New Delhi’s plans to build India’s first overseas military base are proceeding apace, according to an update on a leading web portal. The agreement to set up the base in Agalega, Mauritius, in the Indian Ocean off the east coast of Africa, was signed in 2015 during Prime Minister Modi’s visit to that country. Work started on the base in 2019. The latest satellite images show the construction of a 10,000-foot runway with hangars large enough to accommodate the Indian Navy’s P- 8I submarine-hunting aircraft which some experts say will be stationed on the Agalega military base. The construction of a jetty for naval vessels is also ongoing. The military base is expected to be an essential component of India’s power projection in the Indian Ocean region which is seen as one where the power asymmetry between China and India is still not unbridgeable. India’s strategic allies, in particular France and the USA, are also thought to be on board. In fact, according to media reports, one of India’s P-81s is deployed on Reunion Island, a French overseas territory in the Indian Ocean, on a joint surveillance mission.

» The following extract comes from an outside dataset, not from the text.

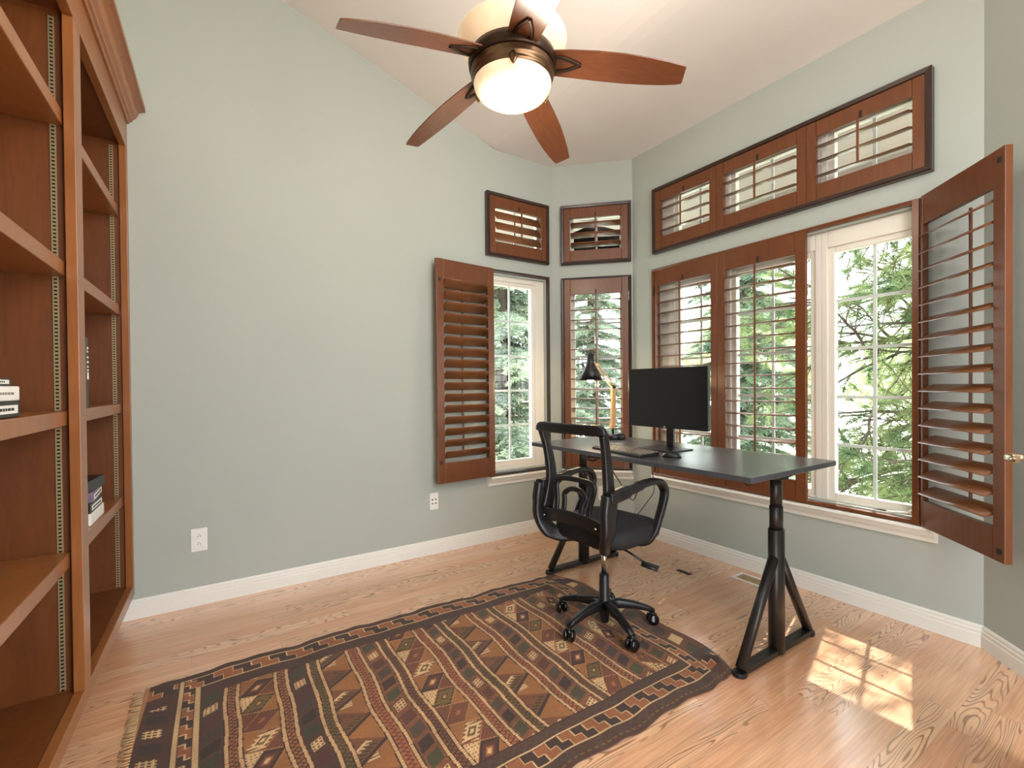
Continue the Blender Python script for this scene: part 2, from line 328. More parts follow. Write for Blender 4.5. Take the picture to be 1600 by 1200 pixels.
# ------------------------------------------------------------------ windows (local x right, y into wall)
def window(name, loc, rotz, x0,x1,z0,z1, g0,g1, gz0,gz1, rows, jamb=True, crank=False, light=False):
    """frame fills x0..x1,z0..z1; glass g0..g1,gz0..gz1"""
    fr=MB(); ya,yb=.035,.12
    for a in ((x0,g0-.035,z0,z1),(g1+.035,x1,z0,z1)): fr.box(a[0],a[1],ya,yb,a[2],a[3])
    fr.box(g0-.035,g1+.035,ya,yb,z0,gz0-.035); fr.box(g0-.035,g1+.035,ya,yb,gz1+.035,z1)
    f=struct(fr.build(name,MT['vinyl'],loc=loc,rotz=rotz,bevel=.004))
    s=MB()
    for a in ((g0-.045,g0,gz0-.045,gz1+.045),(g1,g1+.045,gz0-.045,gz1+.045),(g0,g1,gz0-.045,gz0),(g0,g1,gz1,gz1+.045)): s.box(a[0],a[1],.05,.095,a[2],a[3])
    s.build('sash',MT['vinyl'],f,bevel=.005)
    MB().box(g0-.01,g1+.01,.068,.074,gz0-.01,gz1+.01).build('glass_pane',MT['glass'],f)
    g=MB(); xm=(g0+g1)/2; g.box(xm-.009,xm+.009,.075,.083,gz0,gz1)
    for k in range(1,rows): zz=gz0+(gz1-gz0)*k/rows; g.box(g0,g1,.0755,.0825,zz-.009,zz+.009)
    g.build('grille',MT['grille'],f)
    if crank:
        c=MB(); xc=g0+.27; c.box(xc-.05,xc+.05,.012,.05,gz0-.075,gz0-.05); c.tube([(xc,.02,gz0-.05),(xc+.03,.005,gz0-.045),(xc+.11,.0,gz0-.03)],.006,8); c.lathe([(.004,-.012),(.011,-.008),(.011,.01),(.004,.014)],12,Matrix.Translation((xc+.115,0,gz0-.03)))
        c.build('crank_handle',MT['white'],f)
    return f
L0=(XW,YL,0); dX=-XW
window('window_1',L0,0,2.02+dX,2.585+dX,2.44,2.89,2.08+dX,2.525+dX,2.5,2.83,1)
window('window_2',L0,0,1.99+dX,2.585+dX,.58,2.25,2.02+dX,2.455+dX,.655,2.175,5)
window('window_3',(MX,YL,0),-PI/4,.13,.665,2.44,2.89,.19,.605,2.5,2.83,1)
window('window_4',(MX,YL,0),-PI/4,.13,.665,.58,2.25,.20,.60,.655,2.175,5)
R0=(XR,MYE,0); ry=lambda y: MYE-y
units=[(2.439,2.07),(1.95,1.454),(1.315,.925)]
edges=[2.62,2.01,1.385,.90]
for i,(a,c) in enumerate(units):
    ea=2.605 if i==0 else edges[i]
    window('window_%d'%(5+i),R0,-PI/2,ry(ea),ry(edges[i+1]),2.44,2.89,ry(a),ry(c),2.5,2.83,1)
for i,(a,c) in enumerate(units):
    window('window_%d'%(8+i),R0,-PI/2,ry(edges[i]),ry(edges[i+1]),.58,2.235,ry(a),ry(c),.63,2.10,5,crank=(i==2))

# ------------------------------------------------------------------ shutters
def louver_mesh(L):
    b=MB(); c,t=.0455,.0055; P=[(c*math.cos(a),t*math.sin(a)) for a in [2*PI*k/12 for k in range(12)]]
    b.prism(P,-L/2,L/2,'x',smooth=True)
    for s in (-1,1): b.tube([(s*L/2,0,0),(s*(L/2+.006),0,0)],.004,6)
    return b
def panel(parent, loc, rotz, w, h, nl, lz0, pitch, tilt, rb, rt, st=.062, st2=None, rod=-1, hinges=None, hmat='chrome', magnets=False, z0=0, hside=1):
    """hinged louvred panel: local x 0..w, z 0..h, room face towards -y"""
    st2=st2 or st; T=.014
    b=MB(); b.box(0,st,-T,T,0,h); b.box(w-st2,w,-T,T,0,h); b.box(st+.002,w-st2-.002,-T+.0015,T-.0015,0,rb); b.box(st+.002,w-st2-.002,-T+.0015,T-.0015,h-rt,h); b.box(st-.01,w-st2+.01,-.004,.004,.01,rb-.01); b.box(st-.01,w-st2+.01,-.004,.004,h-rt+.01,h-.01)
    p=b.build('shutter_panel',MT['shut'],parent,bevel=.002,loc=loc,rotz=rotz)
    x0,x1=st+.003,w-st2-.003; base=None
    for k in range(nl):
        if base is None: o=base=louver_mesh(x1-x0-.012).build('louver',MT['louver'],p)
        else: o=base.copy(); COL.objects.link(o); o.parent=p
        o.location=((x0+x1)/2,0,lz0+k*pitch); o.rotation_euler=(tilt,0,0)
    if rod:
        xm=(x0+x1)/2; za=lz0-.02; zb=lz0+(nl-1)*pitch+.045; yr=rod*.052
        MB().box(xm-.006,xm+.006,yr-.005,yr+.005,za,zb).build('tilt_rod',MT['shut'],p,bevel=.002)
        MB().box(xm-.006,xm+.006,rod*(T+.0015)-.002,rod*(T+.0015)+.002,h-rt+.004,h-rt+.04).build('rod_slot',MT['hole'],p)
    if hinges:
        for zz in hinges:
            hb=MB(); xx=w+.003 if hside>0 else -.003
            for k in range(5): hb.lathe([(.0045,-.008),(.0045,.008)],8,Matrix.Translation((xx,-T-.003,zz-.034+k*.017)))
            hb.lathe([(.0035,-.042),(.0035,.042)],8,Matrix.Translation((xx,-T-.003,zz)))
            hb.build('hinge',MT[hmat],p)
    if magnets:
        mb=[.045,h-.05] if magnets==1 else [.16,h-.16]
        for zz in mb:
            xx=st*.45 if hside>0 else w-st2*.45
            f=magnets_side
            MB().box(xx-.012,xx+.012,f*T-.002,f*T+.002,zz-.012,zz+.012).build('magnet_plate',MT['hole'],p)
    return p
magnets_side=-1
def frame_mesh(W,H,t,proud,inner=None):
    b=MB(); y0=-proud
    prof=[(0,0),(0,-proud+.006),(.006,-proud),(t-.004,-proud+.004),(t,-proud+.012),(t,0)]
    # four mitred rails
    def rail(p0,p1,q0,q1):
        n=len(prof); vs=[]
        for (px,pz,dx,dz) in ((p0[0],p0[1],q0[0],q0[1]),(p1[0],p1[1],q1[0],q1[1])):
            for (a,y) in prof: vs.append((px+dx*a,y,pz+dz*a))
        b.add(vs,[tuple(range(n)),tuple(range(2*n-1,n-1,-1))]+[(i,(i+1)%n,n+(i+1)%n,n+i) for i in range(n)])
    rail((0,0),(W,0),(1,1),(-1,1)); rail((0,H),(W,H),(1,-1),(-1,-1)); rail((0,0),(0,H),(1,1),(1,-1)); rail((W,0),(W,H),(-1,1),(-1,-1))
    return b
def shutter_thing(label,loc,rotz,W,H,proud,t,fm='shutframe',group=None):
    o=thing('window_shutter',label,'shutter',loc,rotz,group); frame_mesh(W,H,t,proud).build('shutter_frame',MT[fm],o); return o
def onw(loc,rotz,x,z,y=0):
    c,s=math.cos(rotz),math.sin(rotz); return (loc[0]+c*x-s*y,loc[1]+s*x+c*y,z)
# transoms
PT=.0885
def transom(label,loc,rotz,W,z0,H,panels,tilt,hl=None,hr=None,group=None,rod=-1):
    o=shutter_thing(label,loc,rotz,W,H,.048,.029,group=group); n=len(panels)
    for i,(a,c) in enumerate(panels):
        h=H-.052
        panel(o,(a,-.022,.026),0,c-a,h,3,.147,PT,tilt,.098,.092,st=.055,rod=rod,
              hinges=([.09,h-.09] if (i==0 and hl) or (i==n-1 and hr) else None),hmat=(hl if i==0 and hl else hr) or 'chrome',hside=(-1 if (i==0 and hl) else 1))
    return o
transom('small brown louvred transom shutter on the long sage wall, slats half closed',onw((0,YL,0),0,1.955,2.395),0,.645,0,.53,[(.026,.619)],math.radians(62),hl='chrome')
transom('small brown louvred transom shutter in the narrow angled corner wall, glinting slats',onw((MX,YL,0),-PI/4,.082,2.395),-PI/4,.618,0,.53,[(.026,.592)],math.radians(-15),hr='chrome')
transom('long brown transom shutter with three louvred panels above the main window',onw((XR,0,0),-PI/2,-2.635,2.395),-PI/2,1.80,0,.535,[(.026,.584),(.586,1.196),(1.198,1.774)],math.radians(11),hl='dkbronze',hr='chrome')
# lower, left wall: frame, one panel swung out against the wall
H=1.735; z0=.55; ph=1.715
o=shutter_thing('brown louvred shutter on the long sage wall, its single panel folded back flat',(1.965,YL,z0),0,.645,H,.035,.022,'shutframe')
magnets_side=1
ang=PI+math.atan2(.054,.525)
panel(o,(.018,-.052,.01),ang,.528,1.72,16,.215,.0885,math.radians(46),.155,.155,st=.045,st2=.062,rod=-1,magnets=2,hside=-1)
# face plate on the jamb where the panel hinges
MB().box(.0,.045,-.045,-.030,0,H).build('hinge_post',MT['shut'],o,bevel=.002)
# middle wall lower
o=shutter_thing('tall closed brown louvred shutter in the narrow angled wall behind the desk lamp',onw((MX,YL,0),-PI/4,.082,z0),-PI/4,.618,1.725,.035,.022)
panel(o,(.026,-.018,.012),0,.566,1.70,16,.18,.0885,math.radians(3),.125,.14,st=.055,rod=-1,hinges=[.17,1.53])
# right wall lower: three panels, the third swung into the room
z1=.548; o=shutter_thing('wide brown louvred shutter behind the desk, right panel swung into the room',(XR,2.654,z1),-PI/2,1.786,1.722,.032,.024,'shut')
panel(o,(.034,-.016,.012),0,.567,1.70,16,.182,.0885,math.radians(2),.125,.135,st=.03,st2=.052,hinges=[.17,1.53],hmat='dkbronze',hside=-1)
panel(o,(.603,-.016,.012),0,.605,1.70,16,.182,.0885,math.radians(2),.125,.135,st=.062)
MB().box(1.735,1.765,-.034,-.004,.0,1.72).build('hinge_post',MT['shut'],o,bevel=.002)
# open panel: hinge at world (3.142,.867), free end (2.76,.49)
magnets_side=-1
hx,hy=(2.654-.867),-(XR-3.135)
ang=math.atan2(.49-.867,2.76-3.142)  # world direction
panel(o,(hx,hy-.004,.0),ang+PI/2,.536,1.722,16,.195,.0885,math.radians(26),.138,.150,st=.012,st2=.062,rod=1,magnets=1,hside=-1)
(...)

The establishment of a foreign base by India is significant both in terms of granular military detail and the larger strategic calculus. It signifies a long overdue baring of its teeth, as it were, by the country. China has in recent years invested heavily in curbing India’s influence in South Asia ~ Nepal, Bangladesh, Sri Lanka and, of course, Pakistan has been assiduously wooed by Beijing. The Chinese also enhanced their strategic footprint in the Indian Ocean region with the establishment of their first foreign military base located in Djibouti, on Africa’s east coast, in 2017. Beijing’s plans to deploy its nuclear submarines and aircraft carriers in the Indian Ocean are no secret and the logistics/infrastructure required to do so on a sustainable basis are very much in the works.
That New Delhi is doing likewise is a welcome move given India’s failure till a decade or two ago to counter Beijing’s ‘forward posture’ along the two countries’ land border in the Himalayas. But considering China’s economic-military heft, going toe-to-toe in the Indian Ocean region with the world’s second-most powerful country may not have the desired effect unless New Delhi combines this move with a policy that also seamlessly projects Indian soft power, where it has a distinct advantage over its northern neighbour.
Lastly, the Indian foreign policy establishment must factor in the blowback from its adversaries ~ and the concessions which will be demanded by its allies ~ as it embarks on this journey of adding an extra-territorial dimension to its power- projection matrix. The government would do well to prepare the Indian people for this brave new world too.